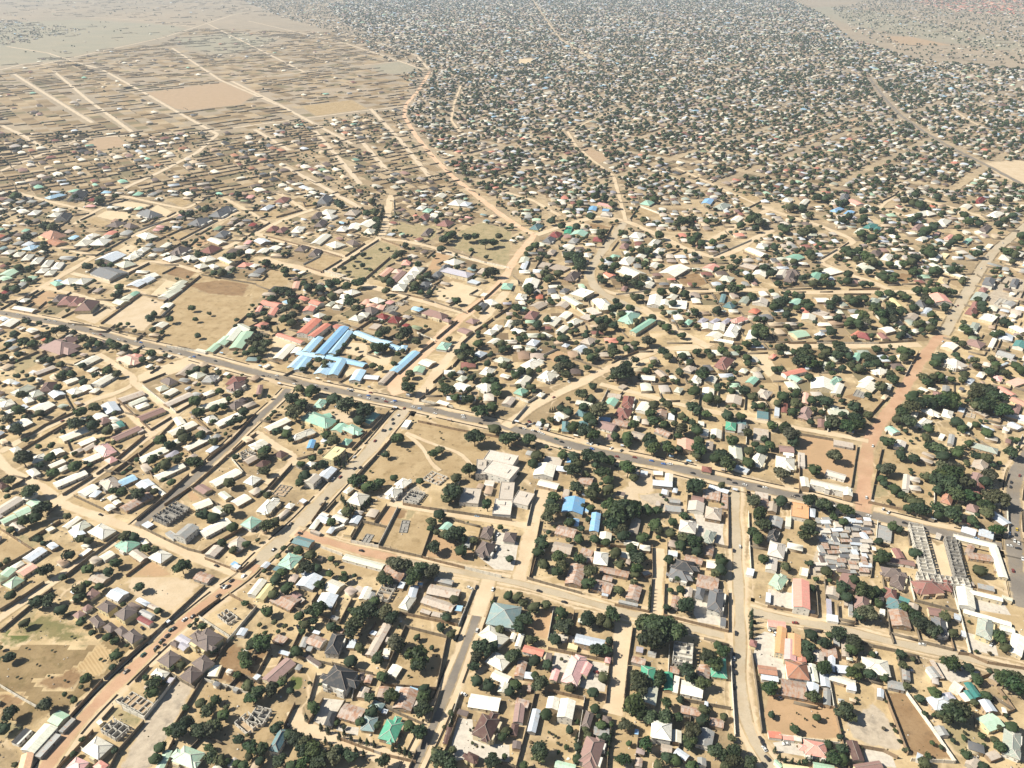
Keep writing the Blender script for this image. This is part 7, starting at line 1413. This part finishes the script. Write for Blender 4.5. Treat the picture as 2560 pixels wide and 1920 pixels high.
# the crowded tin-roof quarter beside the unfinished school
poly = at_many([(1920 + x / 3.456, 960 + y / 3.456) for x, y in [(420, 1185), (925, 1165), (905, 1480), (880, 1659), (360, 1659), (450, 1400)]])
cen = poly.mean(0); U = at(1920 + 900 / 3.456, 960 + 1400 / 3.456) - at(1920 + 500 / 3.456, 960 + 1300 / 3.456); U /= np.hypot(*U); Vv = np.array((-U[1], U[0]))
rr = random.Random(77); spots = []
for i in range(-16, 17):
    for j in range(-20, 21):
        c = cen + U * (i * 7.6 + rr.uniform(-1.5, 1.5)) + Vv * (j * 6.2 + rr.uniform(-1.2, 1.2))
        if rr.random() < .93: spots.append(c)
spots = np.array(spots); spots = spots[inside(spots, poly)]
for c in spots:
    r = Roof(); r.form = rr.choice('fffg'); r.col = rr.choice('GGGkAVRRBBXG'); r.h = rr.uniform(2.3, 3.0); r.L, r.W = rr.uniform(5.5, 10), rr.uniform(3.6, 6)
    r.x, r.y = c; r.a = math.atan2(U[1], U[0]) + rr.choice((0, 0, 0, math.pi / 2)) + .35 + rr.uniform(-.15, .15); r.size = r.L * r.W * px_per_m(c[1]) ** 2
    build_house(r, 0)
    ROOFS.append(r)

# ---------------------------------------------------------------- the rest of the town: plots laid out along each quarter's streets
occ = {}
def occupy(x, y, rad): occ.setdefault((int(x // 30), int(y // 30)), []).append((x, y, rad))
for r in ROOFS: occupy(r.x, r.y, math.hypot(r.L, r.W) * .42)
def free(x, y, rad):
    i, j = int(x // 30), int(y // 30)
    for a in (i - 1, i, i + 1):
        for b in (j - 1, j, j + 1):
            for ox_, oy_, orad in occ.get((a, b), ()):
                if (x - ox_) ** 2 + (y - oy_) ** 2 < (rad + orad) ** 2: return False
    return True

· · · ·

▶ _TASK DIRECTIONS_: Reproduce the material word for word, minus the images.

▶ _THE REPLY_:
Keep writing the Blender script for this image. This is part 7, starting at line 1413. This part finishes the script. Write for Blender 4.5. Treat the picture as 2560 pixels wide and 1920 pixels high.
# the crowded tin-roof quarter beside the unfinished school
poly = at_many([(1920 + x / 3.456, 960 + y / 3.456) for x, y in [(420, 1185), (925, 1165), (905, 1480), (880, 1659), (360, 1659), (450, 1400)]])
cen = poly.mean(0); U = at(1920 + 900 / 3.456, 960 + 1400 / 3.456) - at(1920 + 500 / 3.456, 960 + 1300 / 3.456); U /= np.hypot(*U); Vv = np.array((-U[1], U[0]))
rr = random.Random(77); spots = []
for i in range(-16, 17):
    for j in range(-20, 21):
        c = cen + U * (i * 7.6 + rr.uniform(-1.5, 1.5)) + Vv * (j * 6.2 + rr.uniform(-1.2, 1.2))
        if rr.random() < .93: spots.append(c)
spots = np.array(spots); spots = spots[inside(spots, poly)]
for c in spots:
    r = Roof(); r.form = rr.choice('fffg'); r.col = rr.choice('GGGkAVRRBBXG'); r.h = rr.uniform(2.3, 3.0); r.L, r.W = rr.uniform(5.5, 10), rr.uniform(3.6, 6)
    r.x, r.y = c; r.a = math.atan2(U[1], U[0]) + rr.choice((0, 0, 0, math.pi / 2)) + .35 + rr.uniform(-.15, .15); r.size = r.L * r.W * px_per_m(c[1]) ** 2
    build_house(r, 0)
    ROOFS.append(r)

# ---------------------------------------------------------------- the rest of the town: plots laid out along each quarter's streets
occ = {}
def occupy(x, y, rad): occ.setdefault((int(x // 30), int(y // 30)), []).append((x, y, rad))
for r in ROOFS: occupy(r.x, r.y, math.hypot(r.L, r.W) * .42)
def free(x, y, rad):
    i, j = int(x // 30), int(y // 30)
    for a in (i - 1, i, i + 1):
        for b in (j - 1, j, j + 1):
            for ox_, oy_, orad in occ.get((a, b), ()):
                if (x - ox_) ** 2 + (y - oy_) ** 2 < (rad + orad) ** 2: return False
    return True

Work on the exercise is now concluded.